> **WHAT IS NEEDED**
Extract all lines that hold the string "scene".

> **DATA PROVIDED**
+++

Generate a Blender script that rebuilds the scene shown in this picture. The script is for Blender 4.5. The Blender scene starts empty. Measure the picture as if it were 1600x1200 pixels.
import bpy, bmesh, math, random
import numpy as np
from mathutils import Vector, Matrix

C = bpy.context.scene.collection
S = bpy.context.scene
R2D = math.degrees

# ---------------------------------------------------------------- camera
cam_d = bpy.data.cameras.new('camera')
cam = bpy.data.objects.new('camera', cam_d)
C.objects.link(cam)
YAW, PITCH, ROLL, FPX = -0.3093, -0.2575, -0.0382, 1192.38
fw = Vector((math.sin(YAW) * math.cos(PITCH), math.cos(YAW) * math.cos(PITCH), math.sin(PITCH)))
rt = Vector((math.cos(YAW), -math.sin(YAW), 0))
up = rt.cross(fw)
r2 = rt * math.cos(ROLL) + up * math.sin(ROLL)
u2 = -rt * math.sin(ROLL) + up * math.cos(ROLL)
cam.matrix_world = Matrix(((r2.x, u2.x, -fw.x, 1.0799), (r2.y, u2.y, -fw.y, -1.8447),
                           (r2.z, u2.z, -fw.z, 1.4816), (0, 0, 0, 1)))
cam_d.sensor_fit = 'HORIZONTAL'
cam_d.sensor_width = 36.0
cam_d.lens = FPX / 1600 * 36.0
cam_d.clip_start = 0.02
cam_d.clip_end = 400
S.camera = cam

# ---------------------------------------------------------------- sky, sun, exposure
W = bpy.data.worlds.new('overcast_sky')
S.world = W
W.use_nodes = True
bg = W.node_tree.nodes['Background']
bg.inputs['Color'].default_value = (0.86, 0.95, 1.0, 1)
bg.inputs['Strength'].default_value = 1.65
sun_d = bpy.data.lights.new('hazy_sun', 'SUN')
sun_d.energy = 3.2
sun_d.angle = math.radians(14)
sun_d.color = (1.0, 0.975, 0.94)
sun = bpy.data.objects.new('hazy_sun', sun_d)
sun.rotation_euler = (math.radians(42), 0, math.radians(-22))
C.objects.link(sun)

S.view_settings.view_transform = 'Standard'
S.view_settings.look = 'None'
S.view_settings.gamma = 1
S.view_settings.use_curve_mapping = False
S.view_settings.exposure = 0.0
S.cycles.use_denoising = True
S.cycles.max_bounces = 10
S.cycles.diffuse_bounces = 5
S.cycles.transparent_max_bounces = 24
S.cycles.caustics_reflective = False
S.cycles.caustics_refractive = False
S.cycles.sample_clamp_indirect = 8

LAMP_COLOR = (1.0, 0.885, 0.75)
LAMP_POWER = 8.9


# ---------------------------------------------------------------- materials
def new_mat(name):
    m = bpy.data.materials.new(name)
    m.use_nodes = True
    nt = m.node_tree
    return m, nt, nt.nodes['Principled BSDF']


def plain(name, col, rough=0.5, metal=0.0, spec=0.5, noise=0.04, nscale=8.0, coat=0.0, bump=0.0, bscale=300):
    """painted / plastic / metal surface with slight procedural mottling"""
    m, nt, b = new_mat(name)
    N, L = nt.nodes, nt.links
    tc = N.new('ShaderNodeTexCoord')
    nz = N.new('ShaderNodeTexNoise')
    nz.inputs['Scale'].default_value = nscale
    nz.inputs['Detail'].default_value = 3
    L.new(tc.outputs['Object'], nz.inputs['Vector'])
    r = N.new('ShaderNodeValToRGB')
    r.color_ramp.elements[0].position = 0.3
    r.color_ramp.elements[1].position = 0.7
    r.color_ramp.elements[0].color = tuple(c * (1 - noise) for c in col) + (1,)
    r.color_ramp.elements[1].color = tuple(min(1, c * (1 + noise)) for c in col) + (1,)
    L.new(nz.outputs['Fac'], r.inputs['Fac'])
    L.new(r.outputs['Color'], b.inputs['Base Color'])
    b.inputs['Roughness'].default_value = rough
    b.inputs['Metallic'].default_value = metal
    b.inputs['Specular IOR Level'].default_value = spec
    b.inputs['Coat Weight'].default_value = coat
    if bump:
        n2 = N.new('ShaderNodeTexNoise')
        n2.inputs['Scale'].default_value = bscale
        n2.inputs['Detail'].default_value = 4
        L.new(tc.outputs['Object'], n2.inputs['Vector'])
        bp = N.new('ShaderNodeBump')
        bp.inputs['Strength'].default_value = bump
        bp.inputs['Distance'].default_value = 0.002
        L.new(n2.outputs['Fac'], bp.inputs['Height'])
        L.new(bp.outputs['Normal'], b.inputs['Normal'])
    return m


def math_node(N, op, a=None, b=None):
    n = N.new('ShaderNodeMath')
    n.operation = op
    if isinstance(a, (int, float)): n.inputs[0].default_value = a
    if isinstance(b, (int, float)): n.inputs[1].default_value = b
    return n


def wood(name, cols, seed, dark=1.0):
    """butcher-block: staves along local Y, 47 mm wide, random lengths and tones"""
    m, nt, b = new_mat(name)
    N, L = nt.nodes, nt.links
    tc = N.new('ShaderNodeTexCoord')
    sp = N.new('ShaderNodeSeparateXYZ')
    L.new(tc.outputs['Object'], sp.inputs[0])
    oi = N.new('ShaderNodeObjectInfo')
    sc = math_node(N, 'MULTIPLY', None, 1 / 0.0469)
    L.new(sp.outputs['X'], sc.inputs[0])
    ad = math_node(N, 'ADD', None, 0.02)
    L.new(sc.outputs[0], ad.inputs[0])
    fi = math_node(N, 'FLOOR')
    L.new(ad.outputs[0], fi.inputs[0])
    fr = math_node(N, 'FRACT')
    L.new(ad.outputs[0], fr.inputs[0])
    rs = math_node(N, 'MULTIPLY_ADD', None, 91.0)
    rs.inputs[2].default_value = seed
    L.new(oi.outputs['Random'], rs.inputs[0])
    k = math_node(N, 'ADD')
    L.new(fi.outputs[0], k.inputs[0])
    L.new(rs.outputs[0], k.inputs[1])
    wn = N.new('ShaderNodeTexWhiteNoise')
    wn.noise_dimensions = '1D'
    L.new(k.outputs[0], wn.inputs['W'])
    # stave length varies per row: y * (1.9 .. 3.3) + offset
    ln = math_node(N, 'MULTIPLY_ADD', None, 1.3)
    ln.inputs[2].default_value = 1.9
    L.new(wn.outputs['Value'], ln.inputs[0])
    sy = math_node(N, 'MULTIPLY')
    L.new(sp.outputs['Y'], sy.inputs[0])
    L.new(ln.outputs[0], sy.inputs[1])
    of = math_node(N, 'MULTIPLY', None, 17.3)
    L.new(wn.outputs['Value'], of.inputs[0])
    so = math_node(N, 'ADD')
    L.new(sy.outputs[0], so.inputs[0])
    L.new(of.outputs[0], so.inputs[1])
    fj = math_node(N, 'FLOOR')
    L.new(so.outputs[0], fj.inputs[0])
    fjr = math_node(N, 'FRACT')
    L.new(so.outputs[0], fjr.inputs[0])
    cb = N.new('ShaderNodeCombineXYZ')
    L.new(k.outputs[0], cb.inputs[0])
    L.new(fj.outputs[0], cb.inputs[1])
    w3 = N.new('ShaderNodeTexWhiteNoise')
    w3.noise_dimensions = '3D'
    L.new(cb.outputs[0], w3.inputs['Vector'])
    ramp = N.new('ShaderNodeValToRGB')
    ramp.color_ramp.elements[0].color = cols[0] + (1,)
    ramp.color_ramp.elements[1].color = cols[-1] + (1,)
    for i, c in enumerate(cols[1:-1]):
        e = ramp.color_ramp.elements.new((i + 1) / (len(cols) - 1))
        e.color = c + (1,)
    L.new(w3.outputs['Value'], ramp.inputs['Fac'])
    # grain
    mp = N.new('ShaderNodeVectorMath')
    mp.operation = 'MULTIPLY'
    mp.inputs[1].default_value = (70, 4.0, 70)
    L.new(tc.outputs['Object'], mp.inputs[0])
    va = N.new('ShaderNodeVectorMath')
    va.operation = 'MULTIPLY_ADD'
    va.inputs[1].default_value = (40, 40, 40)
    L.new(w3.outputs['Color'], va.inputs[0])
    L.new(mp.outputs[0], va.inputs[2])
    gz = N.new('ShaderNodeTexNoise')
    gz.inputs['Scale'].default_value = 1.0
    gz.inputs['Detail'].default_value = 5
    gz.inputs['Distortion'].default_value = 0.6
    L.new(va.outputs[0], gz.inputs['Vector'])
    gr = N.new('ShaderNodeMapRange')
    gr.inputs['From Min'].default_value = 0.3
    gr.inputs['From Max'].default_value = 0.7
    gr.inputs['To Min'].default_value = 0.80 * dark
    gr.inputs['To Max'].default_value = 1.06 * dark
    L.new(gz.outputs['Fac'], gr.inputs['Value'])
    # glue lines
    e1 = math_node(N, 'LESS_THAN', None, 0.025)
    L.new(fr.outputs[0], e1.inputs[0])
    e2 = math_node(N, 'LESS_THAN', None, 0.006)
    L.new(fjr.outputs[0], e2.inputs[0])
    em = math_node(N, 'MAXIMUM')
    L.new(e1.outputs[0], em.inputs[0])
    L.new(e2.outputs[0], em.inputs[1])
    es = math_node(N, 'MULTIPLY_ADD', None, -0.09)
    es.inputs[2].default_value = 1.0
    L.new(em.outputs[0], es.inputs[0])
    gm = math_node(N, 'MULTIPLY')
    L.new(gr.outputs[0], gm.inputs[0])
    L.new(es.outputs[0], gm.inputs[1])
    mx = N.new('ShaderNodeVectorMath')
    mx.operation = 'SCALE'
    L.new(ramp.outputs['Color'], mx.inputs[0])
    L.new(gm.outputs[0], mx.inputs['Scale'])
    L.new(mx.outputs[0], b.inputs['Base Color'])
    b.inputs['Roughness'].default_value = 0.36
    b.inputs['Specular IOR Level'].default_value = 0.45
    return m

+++

> **SOLUTION TO THE EXERCISE**
Generate a Blender script that rebuilds the scene shown in this picture. The script is for Blender 4.5. The Blender scene starts empty. Measure the picture as if it were 1600x1200 pixels.
C = bpy.context.scene.collection
S = bpy.context.scene